Despite changing conditions, the spirit of Student Bonfire has remained strong off-campus since 2002, as students spend an entire year cutting, loading, stacking and, finally, burning Bonfire. 

On Burn night, the typically empty field surrounding the stack is filled as a circle of cars, food trucks and music grows over the course of the day and into night.

On Saturday, hundreds of Aggies of all ages gathered to celebrate Burn, hosting barbecues, playing music and enjoying the cool weather. For members like engineering sophomore Callie Baker, a 2022 Neeley crew chief, Burn is a time for celebration and reflection.

“It really is a culmination of the whole season,” Baker said. “We put hours and hours of work into this, and it’s cathartic to see it go up in flames.”

Baker’s fellow Neeley crew chief, business administration sophomore Savannah Neal, agreed and said Burn is a time to celebrate, especially among her friends and crew.

“It’s a big release.

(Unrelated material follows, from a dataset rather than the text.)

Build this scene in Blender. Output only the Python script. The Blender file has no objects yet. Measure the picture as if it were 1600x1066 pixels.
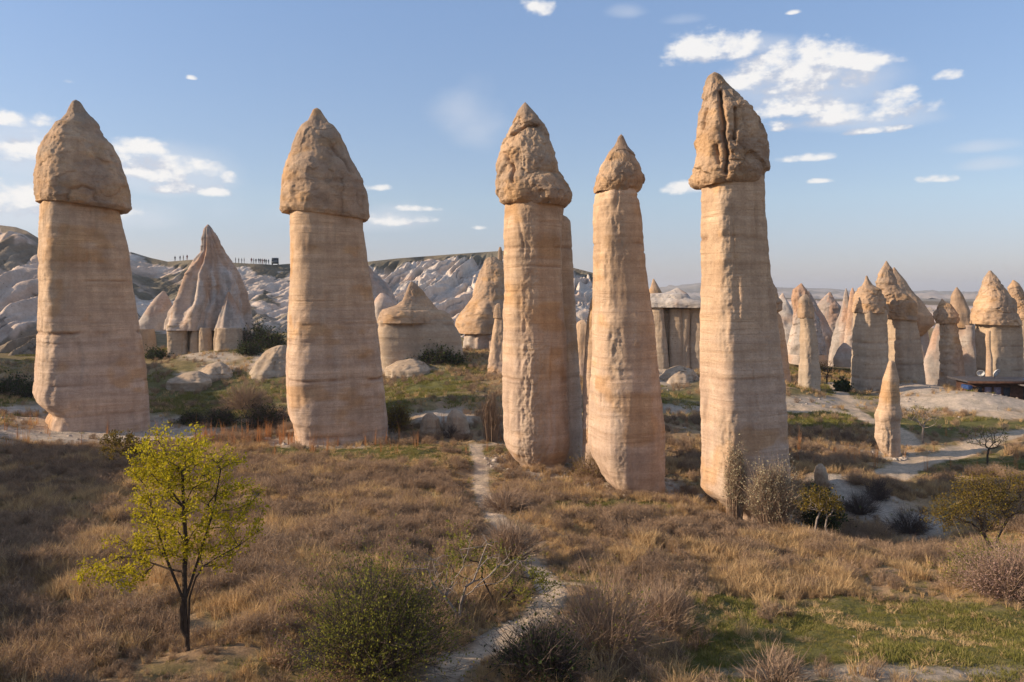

It’s really fun, because everyone’s here and you get to see everyone you’ve hung out with all season and meet their parents,” Neal said. “It’s a really big event, and the flame is really cool too.” 

Baker said joining Student Bonfire was as easy as eating lunch with current members and then showing up to help build. She said the family feeling is the main reason she recommends the organization to her peers.

“We lived on Northside near Neeley, and we would walk by it every day, because [the dorm] was between us and the parking garage,” Baker said. “One day, [Student Bonfire members] invited us to go eat with them and then we were in … It’s really a family, I would recommend it to anybody. It’s one of the best things I’ve ever done.”

Neal also described a strong feeling of camaraderie, which she said makes the organization a welcoming environment.

“There’s a place for everyone here, no matter who you are or where you come from you can always find a group at Bonfire,” Neal said.

Student Bonfire currently stands 45 feet tall during construction. During the final stages of preparation, the center pole is cut to 37 feet and the outhouse — this year’s decorated with purple and gold — is placed on top. Once lit, the flames extend far past the highest point of the pole, sending ash and embers over a wide area. 

High school senior Garrett Ridgeway attended Burn in support of his older brother, and said the Bonfire’s spiral motion of collapse was what he was most excited about seeing.

“My brother loves Bonfire and he’s been doing this, cutting down trees, for two years now,” Ridgeway said. “I heard that there’s this thing when it twists [as it collapses] and I find that really cool.”

In addition to current members of Student Bonfire, many former students were in attendance, particularly those that helped build past Bonfires.

One former student, Dahniella Chavez, Class of 2017, said Student Bonfire was one of the most rewarding experiences of her college years, as she made long-lasting relationships. Chavez said attending Burn as a former student is a chance to reminisce and see old friends. 

“I met my husband in Student Bonfire when we were freshmen,” Chavez said. “A lot of our friends have done this and met their significant others. For us, this is like a family reunion. It’s more than just an event, it means a lot that we’re here and get to check in with each other.”

When asked about advice for interested current students, Chavez said to ask members about their experiences and to take a chance on Student Bonfire.

“Talk to someone who is passionate [about Student Bonfire] because they’re going to tell you all the good stuff, but also talk to someone who is casual, because they’ll be honest with you,” Chavez said. “It’s not for everyone, it takes a lot of blood, sweat and tears, but whatever you put in, you get out … Give it a chance, because you’ll get dirty and be smelly, but it’s a lot of fun and you’ll make good memories.”